-- START DATA SEGMENT --

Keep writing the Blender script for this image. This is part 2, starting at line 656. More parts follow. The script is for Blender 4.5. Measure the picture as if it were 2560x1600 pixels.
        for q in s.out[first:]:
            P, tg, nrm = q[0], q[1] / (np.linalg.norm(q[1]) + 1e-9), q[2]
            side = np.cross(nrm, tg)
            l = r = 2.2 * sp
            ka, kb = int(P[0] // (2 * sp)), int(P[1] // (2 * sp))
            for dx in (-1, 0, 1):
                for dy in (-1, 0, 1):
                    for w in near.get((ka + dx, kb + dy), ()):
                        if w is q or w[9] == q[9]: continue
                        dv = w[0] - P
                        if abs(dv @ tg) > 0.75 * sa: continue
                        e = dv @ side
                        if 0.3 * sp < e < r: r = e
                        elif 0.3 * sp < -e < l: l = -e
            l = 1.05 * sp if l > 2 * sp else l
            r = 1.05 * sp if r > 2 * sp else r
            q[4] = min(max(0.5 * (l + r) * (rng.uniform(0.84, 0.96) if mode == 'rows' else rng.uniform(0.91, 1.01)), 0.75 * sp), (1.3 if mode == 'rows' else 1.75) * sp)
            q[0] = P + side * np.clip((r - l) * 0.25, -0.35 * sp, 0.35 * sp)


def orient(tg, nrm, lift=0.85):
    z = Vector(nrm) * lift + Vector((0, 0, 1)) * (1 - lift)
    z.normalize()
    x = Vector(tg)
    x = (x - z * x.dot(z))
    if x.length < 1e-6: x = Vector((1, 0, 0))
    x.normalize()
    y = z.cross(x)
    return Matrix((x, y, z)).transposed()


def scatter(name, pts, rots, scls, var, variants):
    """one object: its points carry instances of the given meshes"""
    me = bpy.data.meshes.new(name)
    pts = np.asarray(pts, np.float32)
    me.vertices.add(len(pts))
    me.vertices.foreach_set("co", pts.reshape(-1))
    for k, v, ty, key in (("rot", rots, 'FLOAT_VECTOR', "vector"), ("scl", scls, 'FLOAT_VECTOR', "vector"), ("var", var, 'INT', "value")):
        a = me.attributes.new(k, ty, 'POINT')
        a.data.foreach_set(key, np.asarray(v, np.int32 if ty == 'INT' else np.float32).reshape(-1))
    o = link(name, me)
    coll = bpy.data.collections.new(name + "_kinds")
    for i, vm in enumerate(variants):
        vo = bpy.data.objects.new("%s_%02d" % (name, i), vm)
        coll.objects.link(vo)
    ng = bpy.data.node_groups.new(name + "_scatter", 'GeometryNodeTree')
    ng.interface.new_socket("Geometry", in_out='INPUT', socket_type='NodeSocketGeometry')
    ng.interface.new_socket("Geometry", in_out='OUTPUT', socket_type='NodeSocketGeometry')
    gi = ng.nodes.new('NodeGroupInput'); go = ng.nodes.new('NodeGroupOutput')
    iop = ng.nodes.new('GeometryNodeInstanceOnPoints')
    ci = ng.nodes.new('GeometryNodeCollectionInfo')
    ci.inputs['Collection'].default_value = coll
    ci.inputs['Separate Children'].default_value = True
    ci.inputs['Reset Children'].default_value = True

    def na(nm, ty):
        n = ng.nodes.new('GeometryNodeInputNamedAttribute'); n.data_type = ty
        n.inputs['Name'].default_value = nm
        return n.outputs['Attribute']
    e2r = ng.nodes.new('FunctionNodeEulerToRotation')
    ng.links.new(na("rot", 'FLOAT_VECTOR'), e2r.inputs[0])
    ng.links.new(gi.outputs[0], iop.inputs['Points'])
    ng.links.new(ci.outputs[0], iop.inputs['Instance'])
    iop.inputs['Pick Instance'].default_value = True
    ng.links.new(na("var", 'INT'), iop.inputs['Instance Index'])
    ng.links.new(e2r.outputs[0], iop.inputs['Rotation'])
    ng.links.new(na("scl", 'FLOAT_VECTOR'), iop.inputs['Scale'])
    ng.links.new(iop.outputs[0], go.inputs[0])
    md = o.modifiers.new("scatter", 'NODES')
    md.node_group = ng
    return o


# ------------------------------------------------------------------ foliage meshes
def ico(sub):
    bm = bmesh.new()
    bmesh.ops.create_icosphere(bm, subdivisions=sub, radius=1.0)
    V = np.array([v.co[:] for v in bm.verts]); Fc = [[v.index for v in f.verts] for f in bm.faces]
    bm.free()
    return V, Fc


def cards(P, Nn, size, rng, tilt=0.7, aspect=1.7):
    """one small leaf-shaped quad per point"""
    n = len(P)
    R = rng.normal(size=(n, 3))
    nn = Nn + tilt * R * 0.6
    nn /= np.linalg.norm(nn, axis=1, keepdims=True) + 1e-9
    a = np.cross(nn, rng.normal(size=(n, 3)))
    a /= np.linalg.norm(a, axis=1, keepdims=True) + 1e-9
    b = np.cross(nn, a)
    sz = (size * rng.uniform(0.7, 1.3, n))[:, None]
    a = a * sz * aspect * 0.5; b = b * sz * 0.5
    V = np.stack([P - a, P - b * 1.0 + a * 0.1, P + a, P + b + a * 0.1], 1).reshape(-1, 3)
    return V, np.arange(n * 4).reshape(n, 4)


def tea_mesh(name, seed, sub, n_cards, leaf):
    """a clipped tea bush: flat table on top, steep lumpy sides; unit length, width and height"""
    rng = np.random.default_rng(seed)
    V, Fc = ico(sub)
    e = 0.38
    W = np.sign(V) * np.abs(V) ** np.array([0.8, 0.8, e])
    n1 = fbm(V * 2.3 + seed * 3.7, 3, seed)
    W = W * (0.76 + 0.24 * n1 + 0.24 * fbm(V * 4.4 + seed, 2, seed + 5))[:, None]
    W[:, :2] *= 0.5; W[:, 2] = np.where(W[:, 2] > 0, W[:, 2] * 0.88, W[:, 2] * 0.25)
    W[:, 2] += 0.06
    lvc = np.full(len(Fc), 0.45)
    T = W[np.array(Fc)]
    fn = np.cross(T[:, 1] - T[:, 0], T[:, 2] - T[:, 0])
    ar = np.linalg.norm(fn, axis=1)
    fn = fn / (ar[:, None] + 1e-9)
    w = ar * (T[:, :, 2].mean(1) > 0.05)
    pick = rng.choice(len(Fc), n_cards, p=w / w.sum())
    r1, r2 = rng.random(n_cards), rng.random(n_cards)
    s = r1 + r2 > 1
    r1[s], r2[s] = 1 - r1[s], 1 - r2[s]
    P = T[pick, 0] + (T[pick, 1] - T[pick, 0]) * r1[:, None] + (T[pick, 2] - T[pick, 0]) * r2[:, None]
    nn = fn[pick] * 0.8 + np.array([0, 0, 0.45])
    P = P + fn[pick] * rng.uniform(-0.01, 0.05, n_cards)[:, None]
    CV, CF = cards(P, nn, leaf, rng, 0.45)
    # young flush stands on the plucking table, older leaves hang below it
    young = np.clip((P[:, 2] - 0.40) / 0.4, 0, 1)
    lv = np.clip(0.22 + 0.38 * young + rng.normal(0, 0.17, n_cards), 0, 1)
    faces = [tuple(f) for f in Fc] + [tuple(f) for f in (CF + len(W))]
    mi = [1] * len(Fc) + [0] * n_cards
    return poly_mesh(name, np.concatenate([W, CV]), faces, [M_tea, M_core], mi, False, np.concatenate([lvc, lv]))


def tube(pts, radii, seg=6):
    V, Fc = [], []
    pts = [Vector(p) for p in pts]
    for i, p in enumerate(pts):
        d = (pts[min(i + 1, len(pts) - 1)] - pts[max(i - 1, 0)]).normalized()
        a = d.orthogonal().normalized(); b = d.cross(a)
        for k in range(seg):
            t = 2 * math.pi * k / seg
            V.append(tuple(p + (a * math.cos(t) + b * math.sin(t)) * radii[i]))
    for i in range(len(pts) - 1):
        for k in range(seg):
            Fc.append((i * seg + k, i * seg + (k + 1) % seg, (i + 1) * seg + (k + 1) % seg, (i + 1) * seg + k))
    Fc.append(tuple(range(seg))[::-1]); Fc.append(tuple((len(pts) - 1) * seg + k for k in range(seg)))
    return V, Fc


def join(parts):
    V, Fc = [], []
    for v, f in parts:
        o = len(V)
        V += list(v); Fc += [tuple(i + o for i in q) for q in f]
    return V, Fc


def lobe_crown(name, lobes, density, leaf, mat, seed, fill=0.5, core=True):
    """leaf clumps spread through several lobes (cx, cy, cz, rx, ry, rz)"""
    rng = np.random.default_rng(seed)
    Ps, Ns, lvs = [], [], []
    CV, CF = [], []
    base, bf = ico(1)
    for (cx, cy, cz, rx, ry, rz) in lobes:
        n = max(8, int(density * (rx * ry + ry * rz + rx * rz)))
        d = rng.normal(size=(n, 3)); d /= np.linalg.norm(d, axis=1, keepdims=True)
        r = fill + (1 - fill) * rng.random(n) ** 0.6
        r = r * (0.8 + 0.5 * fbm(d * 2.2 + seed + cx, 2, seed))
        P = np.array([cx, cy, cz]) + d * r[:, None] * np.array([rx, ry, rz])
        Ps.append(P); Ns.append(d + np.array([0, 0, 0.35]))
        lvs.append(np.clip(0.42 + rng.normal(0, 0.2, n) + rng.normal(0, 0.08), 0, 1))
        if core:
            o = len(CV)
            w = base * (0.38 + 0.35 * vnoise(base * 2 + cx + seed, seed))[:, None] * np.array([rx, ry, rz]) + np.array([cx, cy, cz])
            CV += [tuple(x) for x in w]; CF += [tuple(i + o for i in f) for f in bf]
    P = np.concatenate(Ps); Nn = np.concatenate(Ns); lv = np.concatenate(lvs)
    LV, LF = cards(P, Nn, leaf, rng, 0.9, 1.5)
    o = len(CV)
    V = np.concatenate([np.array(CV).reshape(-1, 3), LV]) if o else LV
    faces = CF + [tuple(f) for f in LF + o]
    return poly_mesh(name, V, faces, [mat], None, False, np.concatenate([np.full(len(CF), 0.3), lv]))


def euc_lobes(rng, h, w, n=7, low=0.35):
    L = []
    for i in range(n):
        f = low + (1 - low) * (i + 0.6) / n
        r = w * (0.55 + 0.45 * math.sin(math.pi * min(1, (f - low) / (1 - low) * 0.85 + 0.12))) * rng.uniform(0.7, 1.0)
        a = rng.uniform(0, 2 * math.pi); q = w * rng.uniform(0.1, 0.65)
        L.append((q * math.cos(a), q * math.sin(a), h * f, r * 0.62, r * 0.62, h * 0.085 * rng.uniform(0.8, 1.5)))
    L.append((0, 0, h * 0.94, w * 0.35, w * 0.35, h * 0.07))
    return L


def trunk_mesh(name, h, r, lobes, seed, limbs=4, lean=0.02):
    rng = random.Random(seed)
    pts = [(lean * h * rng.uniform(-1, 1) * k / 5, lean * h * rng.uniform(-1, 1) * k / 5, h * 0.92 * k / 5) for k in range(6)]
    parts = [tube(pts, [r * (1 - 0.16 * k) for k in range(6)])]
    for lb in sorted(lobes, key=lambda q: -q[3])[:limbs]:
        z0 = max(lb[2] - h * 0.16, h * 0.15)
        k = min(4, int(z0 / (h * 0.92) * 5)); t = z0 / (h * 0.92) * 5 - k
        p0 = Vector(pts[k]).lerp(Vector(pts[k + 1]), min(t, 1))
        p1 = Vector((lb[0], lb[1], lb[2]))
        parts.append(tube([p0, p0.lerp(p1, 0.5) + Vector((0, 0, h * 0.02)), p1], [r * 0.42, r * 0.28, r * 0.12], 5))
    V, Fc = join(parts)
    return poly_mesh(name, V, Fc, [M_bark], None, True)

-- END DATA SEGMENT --

— THE EXERCISE —
Within the material above, transcribe exactly the lines that run from the line holding "mi = [1] * len(Fc) + [0] * n_cards" through the line holding "False, np.concatenate([lvc, lv]))".

— TASK SOLUTION —
    mi = [1] * len(Fc) + [0] * n_cards
    return poly_mesh(name, np.concatenate([W, CV]), faces, [M_tea, M_core], mi, False, np.concatenate([lvc, lv]))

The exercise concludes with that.